In the course of sharing my reactions to the latest snapshot of the Arctic I've been having some interesting conversations. In one a friend and fellow Vermonter asked: 'help me learn how to convey what everyday people ... and their local governments .. can do [in response to climate change.]
I took her question with me out into the fading afternoon light while I shoveled snow and did chores.
What can ordinary citizens do, both to lessen the extent of climate change and to prepare their communities to withstand the climate change that is already inevitable?
Shovelful by shovelful I came up with quite a list.
1. Don't leave the thinking about how to respond to climate change to the 'experts.' Ordinary people have all the authority they need on this issue simply by virtue of common sense and a stake in the future. Ordinary people are technically qualified to say that it makes no sense to produce more pollution than the Earth can absorb and that exponential growth cannot continue on a finite planet.
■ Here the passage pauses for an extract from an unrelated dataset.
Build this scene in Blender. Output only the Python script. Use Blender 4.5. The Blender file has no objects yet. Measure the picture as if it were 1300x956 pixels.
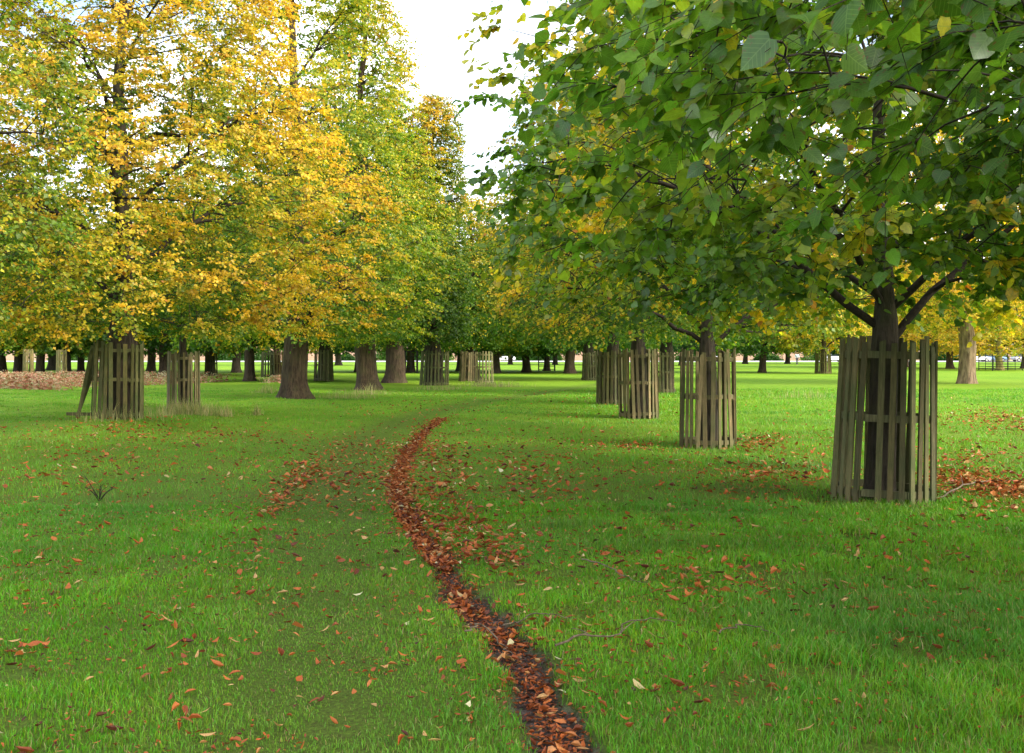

Ordinary people are morally qualified to say that we shouldn't expect others in distant lands or future generations to bear the consequences of our actions. Ordinary people have the authority to raise questions about the viability of ideas like sun shields in the upper atmosphere or iron fertilization of the oceans.
If you must, find some resources that explain climate science in clear non-technical terms (you might try the Our Climate Ourselves resources page or this climate change simulator), but above all trust yourself. We need the logic ordinary people on the climate change question. We need the logic of grandfathers and teen-agers and home-makers and farmers and workers, the logic of stewardship and the instinct to care for future generations.
2. Trust and speak out of your own authority, but find ways to do so in the company of others. This is a collective problem that began before our births and will not be fully solved until well after our deaths. It is a problem that cuts across all the lines that divide us, a problem for anyone who eats, drinks, loves a child, cares about a community, or a river, or a tree on a city street corner. All sorts of inspiring organizations are emerging to facilitate collective action. Find the one that suits you (or start your own at whatever scale is right for you) and find solace in the way that the tiny drop of your one lifetime joins into the rising ocean of people who are ready for this problem to end. (A few vehicles for collective action on climate change in the US that I am aware of include: Step It Up, 1Sky, and Focus the Nation.)
3. Don't let a new coal plant be built in your community. See this graph if you wonder why. While supplies of oil are declining around the world, reserves of coal are massive. Because the odds of avoiding dangerous climate change if we allow electricity-generating coal plants to transfer the carbon in the coal from below the Earth's crust to the atmosphere are very low one of the most powerful places a citizen can act is at hearings in their region about any plans to build new coal plants.
4. Be creative about what is possible in your own community. Look especially for the opportunities that simultaneously reduce carbon emissions, build community, and buffer your community against instabilities of all sorts that could be triggered in a warming world. Organize your community to insulate the homes of anyone in your community who can't afford or isn't able to do so for themselves. This would decrease carbon emissions from wasted fuel consumption, bring your community together (with everything from pot-lucks and tool sharing to friendships built on the tops of roofs and ladders), and help create the kind of social network that will serve your community in the face of any of the likely threats of climate change, from droughts, to dangerous storms, to heat waves and public health crises. From community to community the opportunities will be different, but I'm willing to bet that all communities will have opportunities to cut carbon emissions while becoming healthier, safer, and more resilient.
I shoveled a long path, and so my list goes on, but I'll stop here for now, with more to come another day.
2 comments:
Well said, Beth.
Keep the wisdom coming. I appreciate it.
Drew
Thank you, Beth ... for taking the time to think so deeply about my question, for the thoughtful suggestions, and for the work you are doing. I'll spend more time with the resources you mentioned - looking for ways to help others to begin THINKING IN SYSTEMS! While trying to work at the local level of government, that is THE fundamental obstacle. We're all volunteers contributing what we can to help preserve what makes our community a good place to live. To many, that means affordable housing and economic development. To others, it means preserving the scenic beauty and cultural heritage associated with a working and natural landscape. To some, it means working to protect natural communities and the systems that support them. What we have in common is hard work and good intentions. But, from my perspective at least, we don't have a common vision based on current reality. So, my question becomes, what tools are available to help shift mindsets from mechanical and compartmentalized to a systems view of the natural world and our role in it? Without that shared understanding of reality and a common vision of what ought to be, there is no foundation to build meaningful conversation, let alone make meaningful changes in our behavior. Again, I'll spend more time with the resources you've mentioned. And, again, thank you for your thoughtful and heartfelt response to my question.